Xiang Ligang, a telecom expert, told the Global Times that the new regulation has two purposes: mainly to curb speculative reselling of iPhones and partly to beat back China Mobile in the domestic market.

China Unicom said that some people signed bundle service contracts, which include iPhones and related 3G services. But some members of the public have resold the mobile phones and the services at a high price - even higher than the total value of the service bundle, which disturbs the market order.

Xiang said that China Unicom's iPhone 4 service bundle includes an iPhone 4 and 5,880 yuan ($881.89) deposit. The iPhone 4 reaches a price of around 6,000 yuan ($899.89) on the black market, and the services valued 5,880 yuan($881.89) can also be sold to other China Unicom users.

As China Unicom is the sole partner of iPhone in China, domestically sold iPhones are expected to belong to China Unicom's network.

However, China Unicom does not manage to maintain complete control over the market due to iPhones from unknown sources. This gives China Mobile opportunities to compete in this area even though China Mobile can provide iPhone users with only 2G services due to a different 3G standard.

China Unicom and iPhone use the 3G standard of WCDMA (Wideband Code Division Multiple Access), while China Mobile uses homegrown 3G standard TD-SCDMA (Time Division-Synchronous Code Division Multiple Access).

Li Gang, vice president of China Unicom, said that 1.5 million units of iPhones have been imported into China, 30 percent of which don't run on China Unicom. Taking smuggled iPhones into account, 70 percent of the iPhones in China are using China Mobile's network.

China Mobile also launched a free SIM card cutting service soon after China Unicom's debut of the iPhone 4 service bundles, which aims to lure China Unicom's iPhone users, according to industry experts. The free SIM card cutting service enables iPhone4 users to use China Mobile's SIM cards, for the SIM cards used in iPhone 4 are smaller than usual. China Mobile has also established an iPhone customer service hotline and launched its own iPhone service bundles in some regions.

He Zhengsheng, founding partner of Beijing Honor Base Law Firm, said that China Unicom will violate users' right to fair deals if it uses its strong position to change the service contract arbitrarily, as the new regulation is an imparity clause.
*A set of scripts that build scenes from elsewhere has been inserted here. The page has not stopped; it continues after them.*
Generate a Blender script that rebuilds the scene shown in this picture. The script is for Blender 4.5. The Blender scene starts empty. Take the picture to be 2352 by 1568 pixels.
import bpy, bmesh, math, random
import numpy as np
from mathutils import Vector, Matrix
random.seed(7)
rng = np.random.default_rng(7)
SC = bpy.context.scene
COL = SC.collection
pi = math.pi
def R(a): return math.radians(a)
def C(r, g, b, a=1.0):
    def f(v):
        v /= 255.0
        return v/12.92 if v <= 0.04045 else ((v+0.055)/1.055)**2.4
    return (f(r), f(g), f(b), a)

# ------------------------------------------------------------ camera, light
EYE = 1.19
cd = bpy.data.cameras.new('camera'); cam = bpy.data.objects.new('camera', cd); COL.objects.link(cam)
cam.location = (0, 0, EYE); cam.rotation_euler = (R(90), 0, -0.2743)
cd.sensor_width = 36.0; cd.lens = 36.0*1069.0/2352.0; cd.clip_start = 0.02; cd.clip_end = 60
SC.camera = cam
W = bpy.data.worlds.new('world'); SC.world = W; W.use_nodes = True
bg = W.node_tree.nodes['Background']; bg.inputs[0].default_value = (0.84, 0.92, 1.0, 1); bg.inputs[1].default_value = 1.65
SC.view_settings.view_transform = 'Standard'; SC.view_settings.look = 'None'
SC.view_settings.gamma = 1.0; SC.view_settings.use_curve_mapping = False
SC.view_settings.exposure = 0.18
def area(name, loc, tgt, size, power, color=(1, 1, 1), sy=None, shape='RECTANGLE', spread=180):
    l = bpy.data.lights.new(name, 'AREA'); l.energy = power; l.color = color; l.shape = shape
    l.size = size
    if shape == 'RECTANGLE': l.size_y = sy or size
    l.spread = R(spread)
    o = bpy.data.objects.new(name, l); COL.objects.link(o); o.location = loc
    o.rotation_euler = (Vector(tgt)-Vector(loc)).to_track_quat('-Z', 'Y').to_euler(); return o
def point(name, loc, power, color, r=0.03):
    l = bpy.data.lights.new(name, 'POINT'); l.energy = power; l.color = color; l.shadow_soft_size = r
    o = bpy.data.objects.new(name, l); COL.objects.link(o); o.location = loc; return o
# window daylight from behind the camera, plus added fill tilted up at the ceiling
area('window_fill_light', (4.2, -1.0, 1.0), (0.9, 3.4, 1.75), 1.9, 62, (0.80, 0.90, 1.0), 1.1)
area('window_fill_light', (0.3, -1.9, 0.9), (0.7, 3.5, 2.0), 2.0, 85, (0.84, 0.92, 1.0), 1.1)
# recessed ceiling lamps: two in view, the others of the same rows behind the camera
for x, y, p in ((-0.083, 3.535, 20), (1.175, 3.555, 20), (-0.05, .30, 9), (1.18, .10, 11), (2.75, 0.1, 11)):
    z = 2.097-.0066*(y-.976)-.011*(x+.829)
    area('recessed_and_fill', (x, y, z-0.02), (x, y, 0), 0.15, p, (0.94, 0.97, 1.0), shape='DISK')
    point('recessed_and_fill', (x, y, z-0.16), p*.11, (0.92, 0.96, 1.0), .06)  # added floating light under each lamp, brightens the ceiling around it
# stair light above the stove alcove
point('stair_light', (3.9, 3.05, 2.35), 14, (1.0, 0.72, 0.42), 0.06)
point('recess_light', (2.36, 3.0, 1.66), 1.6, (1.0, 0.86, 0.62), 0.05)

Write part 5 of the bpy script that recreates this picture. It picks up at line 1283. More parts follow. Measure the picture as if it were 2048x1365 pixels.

Consumers also pay China Unicom fees even if they don't use the services, he added, and the company should be more careful and considerate in making service bundles.

Xiang Ligang said that the new regulation will have no impact on members of the public using China Unicom's services. But those who try to profit by reselling iPhones will be dismayed by the regulation. Xiang suggested that people who really want iPhones and China Mobile services can buy the mobile phones with no services in Apple Stores, or overseas, but no 3G services can be provided by China Mobile.